• CHALLENGE: Identify every line containing the word "scene" and reproduce each one.
[Start of PROVIDED DATA]
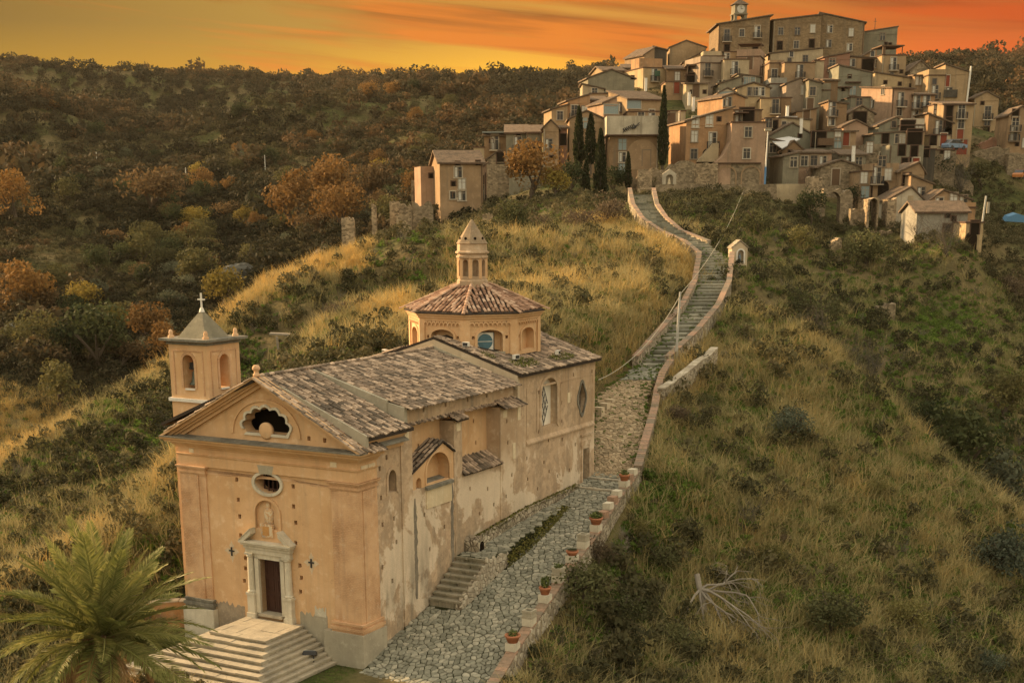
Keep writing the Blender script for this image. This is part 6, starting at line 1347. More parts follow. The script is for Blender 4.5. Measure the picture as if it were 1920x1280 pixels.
for cx_,w2 in ((-hw-.6,2.6),(hw-2.0,2.5)):
    mb=MB(); ring2(mb,arch_pts(cx_,w2,.0,1.3,1.1,10),arch_pts(cx_,w2+.4,0,1.3,1.3,10),lambda m_,p,a,b:m_.prism([(x,a,z) for x,z in p],(0,b-a,0)),-.55,-.44); mb.build('blind_arch',HC['tan'],t_)
# ---- terrace walls, shrine niche, ruins
def ruin(x0,x1,pt,pb,Y,th,label,col='stone',top=None,cut_=(),name='ruined_wall',yaw=0.0):
    C_=at((x0+x1)/2,pb,Y); w_=at(x1,pb,Y)[0]-at(x0,pb,Y)[0]; h_=at((x0+x1)/2,pt,Y)[2]-C_[2]; t_=thing(name,label,'ruin',C_,R(yaw)); q=random.Random(int(x0*7+pb)); n=9
    prof=[(-w_/2+w_*k/n,h_*(((top[k*(len(top)-1)//n]) if top else 1.0)+q.uniform(-.06,.04))) for k in range(n+1)]
    mb=MB(); mb.prism([(-w_/2*1.06,0,-4),(w_/2*1.06,0,-4)]+[(x,0,z) for x,z in prof[::-1]],(0,th,0)); o=mb.build('masonry',HC[col],t_)
    if cut_:
        cu=MB()
        for px,py,ww,hh,ar in cut_:
            P=Vector(onplane(px,py,C_,np.array([math.sin(R(yaw)),-math.cos(R(yaw)),0])))-Vector(C_); x=P.dot(Vector((math.cos(R(yaw)),math.sin(R(yaw)),0))); z=P.z
            cu.prism([(xx,-1,zz) for xx,zz in (arch_pts(x,ww,z-hh/2,z+hh/2-ww/2,ww/2,8) if ar else [(x-ww/2,z-hh/2),(x+ww/2,z-hh/2),(x+ww/2,z+hh/2),(x-ww/2,z+hh/2)])],(0,th+2,0))
        boolean_cut(o,cu)
    return t_
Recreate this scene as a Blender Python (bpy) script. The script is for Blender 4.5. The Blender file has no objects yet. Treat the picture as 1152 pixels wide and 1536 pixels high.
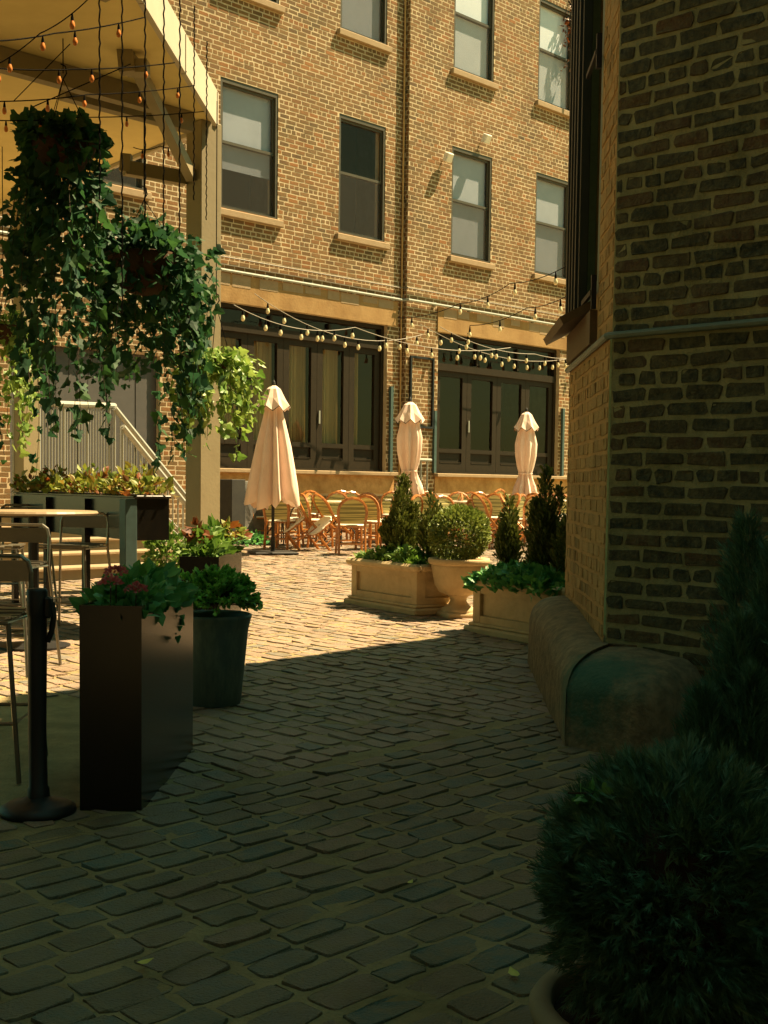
import bpy, math, random
import numpy as np
from mathutils import Vector, Matrix
random.seed(7); rng = np.random.default_rng(11)
SC = bpy.context.scene
R = math.radians

# ------------------------------------------------------------------ camera
FPX, PITCH, ROLL, SHIFT, EYE, SLOPE = 1850.0, R(3.5), 0.0124, 75.0, 1.45, 0.022
fw = Vector((0, math.cos(PITCH), -math.sin(PITCH))); up0 = Vector((0, math.sin(PITCH), math.cos(PITCH))); rt0 = Vector((1, 0, 0))
rt = math.cos(ROLL)*rt0 + math.sin(ROLL)*up0; up = math.cos(ROLL)*up0 - math.sin(ROLL)*rt0
cd = bpy.data.cameras.new('camera'); cam = bpy.data.objects.new('camera', cd); SC.collection.objects.link(cam)
m = Matrix((rt, up, -fw)).transposed().to_4x4(); m.translation = (0, 0, EYE); cam.matrix_world = m
cd.sensor_fit = 'VERTICAL'; cd.sensor_height = 36; cd.lens = 36*FPX/1536; cd.shift_y = SHIFT/1536
cd.clip_start = 0.05; cd.clip_end = 2000
SC.camera = cam

# ------------------------------------------------------------------ sky, sun, exposure
SUN_AZ, SUN_EL = R(70), R(60)
w = bpy.data.worlds.new('World'); SC.world = w; w.use_nodes = True
nt = w.node_tree; bg = nt.nodes['Background']
sky = nt.nodes.new('ShaderNodeTexSky'); sky.sky_type = 'NISHITA'; sky.sun_disc = False
sky.sun_elevation = SUN_EL; sky.sun_rotation = SUN_AZ
tint = nt.nodes.new('ShaderNodeMix'); tint.data_type = 'RGBA'; tint.blend_type = 'MULTIPLY'; tint.inputs['Factor'].default_value = 1
nt.links.new(sky.outputs[0], tint.inputs['A']); tint.inputs['B'].default_value = (0.50, 0.95, 0.50, 1)
nt.links.new(tint.outputs['Result'], bg.inputs['Color']); bg.inputs['Strength'].default_value = 0.05
sd = bpy.data.lights.new('sun', 'SUN'); sun = bpy.data.objects.new('sun', sd); SC.collection.objects.link(sun)
sd.energy = 5.0; sd.angle = R(0.5); sd.color = (1.0, 0.77, 0.44)
tosun = Vector((math.sin(SUN_AZ)*math.cos(SUN_EL), math.cos(SUN_AZ)*math.cos(SUN_EL), math.sin(SUN_EL)))
sun.rotation_euler = tosun.to_track_quat('Z', 'Y').to_euler(); sun.location = tosun*40
vs = SC.view_settings; vs.view_transform = 'Standard'; vs.look = 'None'; vs.gamma = 1; vs.exposure = 1.8
SC.cycles.use_denoising = True; SC.cycles.max_bounces = 8; SC.cycles.diffuse_bounces = 3; SC.cycles.transparent_max_bounces = 12
SC.cycles.caustics_reflective = False; SC.cycles.caustics_refractive = False; SC.cycles.sample_clamp_indirect = 4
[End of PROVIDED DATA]
• RESULT OF THIS EXERCISE:
Recreate this scene as a Blender Python (bpy) script. The script is for Blender 4.5. The Blender file has no objects yet. Treat the picture as 1152 pixels wide and 1536 pixels high.
SC = bpy.context.scene